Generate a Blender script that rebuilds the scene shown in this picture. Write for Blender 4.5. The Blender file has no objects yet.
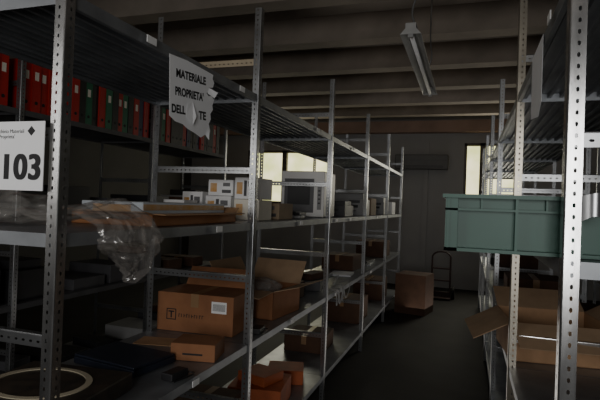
import bpy, math, random, bmesh
from mathutils import Vector, Matrix, noise
random.seed(7)
SC=bpy.context.scene; COL=SC.collection
# ------------------------------------------------------------------ camera
cam=bpy.data.cameras.new("camera"); co=bpy.data.objects.new("camera",cam)
COL.objects.link(co); SC.camera=co
cam.sensor_width=36; cam.lens=30; cam.clip_start=0.02
co.matrix_world=Matrix.Translation((0,0,1.5))@Matrix.Rotation(math.radians(18.6),4,'Z')@Matrix.Rotation(math.radians(90.5),4,'X')@Matrix.Rotation(math.radians(2.1),4,'Z')
# ------------------------------------------------------------------ materials
def mat(name,c,rough=.6,metal=0.,var=.15,scale=8,bump=0.,c2=None,stretch=None,spec=.5):
    m=bpy.data.materials.new(name); m.use_nodes=True; nt=m.node_tree; b=nt.nodes["Principled BSDF"]
    tc=nt.nodes.new("ShaderNodeTexCoord"); mp=nt.nodes.new("ShaderNodeMapping")
    nt.links.new(tc.outputs["Object"],mp.inputs[0])
    if stretch: mp.inputs["Scale"].default_value=stretch
    n=nt.nodes.new("ShaderNodeTexNoise"); n.inputs["Scale"].default_value=scale; n.inputs["Detail"].default_value=5
    nt.links.new(mp.outputs[0],n.inputs["Vector"])
    r=nt.nodes.new("ShaderNodeValToRGB"); nt.links.new(n.outputs["Fac"],r.inputs[0])
    lo=[x*(1-var) for x in c]; hi=[min(1,x*(1+var)) for x in c]
    if c2: lo=c; hi=c2
    r.color_ramp.elements[0].position=.3; r.color_ramp.elements[1].position=.7
    r.color_ramp.elements[0].color=(*lo,1); r.color_ramp.elements[1].color=(*hi,1)
    nt.links.new(r.outputs[0],b.inputs["Base Color"])
    b.inputs["Roughness"].default_value=rough; b.inputs["Metallic"].default_value=metal
    b.inputs["Specular IOR Level"].default_value=spec
    if bump:
        bp=nt.nodes.new("ShaderNodeBump"); bp.inputs["Strength"].default_value=bump; bp.inputs["Distance"].default_value=.01
        nt.links.new(n.outputs["Fac"],bp.inputs["Height"]); nt.links.new(bp.outputs[0],b.inputs["Normal"])
    return m
STEEL=mat("galvanised_steel",(.35,.36,.37),.30,.88,.4,10,stretch=(1,1,.4))
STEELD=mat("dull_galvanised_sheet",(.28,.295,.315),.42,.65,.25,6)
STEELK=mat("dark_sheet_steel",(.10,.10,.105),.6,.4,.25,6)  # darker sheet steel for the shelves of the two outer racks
STEELB=mat("bright_galvanised_steel",(.62,.62,.62),.2,.97,.4,14,.10,stretch=(1,1,.25))
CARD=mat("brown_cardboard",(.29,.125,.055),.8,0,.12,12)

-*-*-

** Written instruction **
Make an exact copy of the data, leaving its pictures out.

** Written response **
Generate a Blender script that rebuilds the scene shown in this picture. Write for Blender 4.5. The Blender file has no objects yet.
import bpy, math, random, bmesh
from mathutils import Vector, Matrix, noise
random.seed(7)
SC=bpy.context.scene; COL=SC.collection
# ------------------------------------------------------------------ camera
cam=bpy.data.cameras.new("camera"); co=bpy.data.objects.new("camera",cam)
COL.objects.link(co); SC.camera=co
cam.sensor_width=36; cam.lens=30; cam.clip_start=0.02
co.matrix_world=Matrix.Translation((0,0,1.5))@Matrix.Rotation(math.radians(18.6),4,'Z')@Matrix.Rotation(math.radians(90.5),4,'X')@Matrix.Rotation(math.radians(2.1),4,'Z')
# ------------------------------------------------------------------ materials
def mat(name,c,rough=.6,metal=0.,var=.15,scale=8,bump=0.,c2=None,stretch=None,spec=.5):
    m=bpy.data.materials.new(name); m.use_nodes=True; nt=m.node_tree; b=nt.nodes["Principled BSDF"]
    tc=nt.nodes.new("ShaderNodeTexCoord"); mp=nt.nodes.new("ShaderNodeMapping")
    nt.links.new(tc.outputs["Object"],mp.inputs[0])
    if stretch: mp.inputs["Scale"].default_value=stretch
    n=nt.nodes.new("ShaderNodeTexNoise"); n.inputs["Scale"].default_value=scale; n.inputs["Detail"].default_value=5
    nt.links.new(mp.outputs[0],n.inputs["Vector"])
    r=nt.nodes.new("ShaderNodeValToRGB"); nt.links.new(n.outputs["Fac"],r.inputs[0])
    lo=[x*(1-var) for x in c]; hi=[min(1,x*(1+var)) for x in c]
    if c2: lo=c; hi=c2
    r.color_ramp.elements[0].position=.3; r.color_ramp.elements[1].position=.7
    r.color_ramp.elements[0].color=(*lo,1); r.color_ramp.elements[1].color=(*hi,1)
    nt.links.new(r.outputs[0],b.inputs["Base Color"])
    b.inputs["Roughness"].default_value=rough; b.inputs["Metallic"].default_value=metal
    b.inputs["Specular IOR Level"].default_value=spec
    if bump:
        bp=nt.nodes.new("ShaderNodeBump"); bp.inputs["Strength"].default_value=bump; bp.inputs["Distance"].default_value=.01
        nt.links.new(n.outputs["Fac"],bp.inputs["Height"]); nt.links.new(bp.outputs[0],b.inputs["Normal"])
    return m
STEEL=mat("galvanised_steel",(.35,.36,.37),.30,.88,.4,10,stretch=(1,1,.4))
STEELD=mat("dull_galvanised_sheet",(.28,.295,.315),.42,.65,.25,6)
STEELK=mat("dark_sheet_steel",(.10,.10,.105),.6,.4,.25,6)  # darker sheet steel for the shelves of the two outer racks
STEELB=mat("bright_galvanised_steel",(.62,.62,.62),.2,.97,.4,14,.10,stretch=(1,1,.25))
CARD=mat("brown_cardboard",(.29,.125,.055),.8,0,.12,12)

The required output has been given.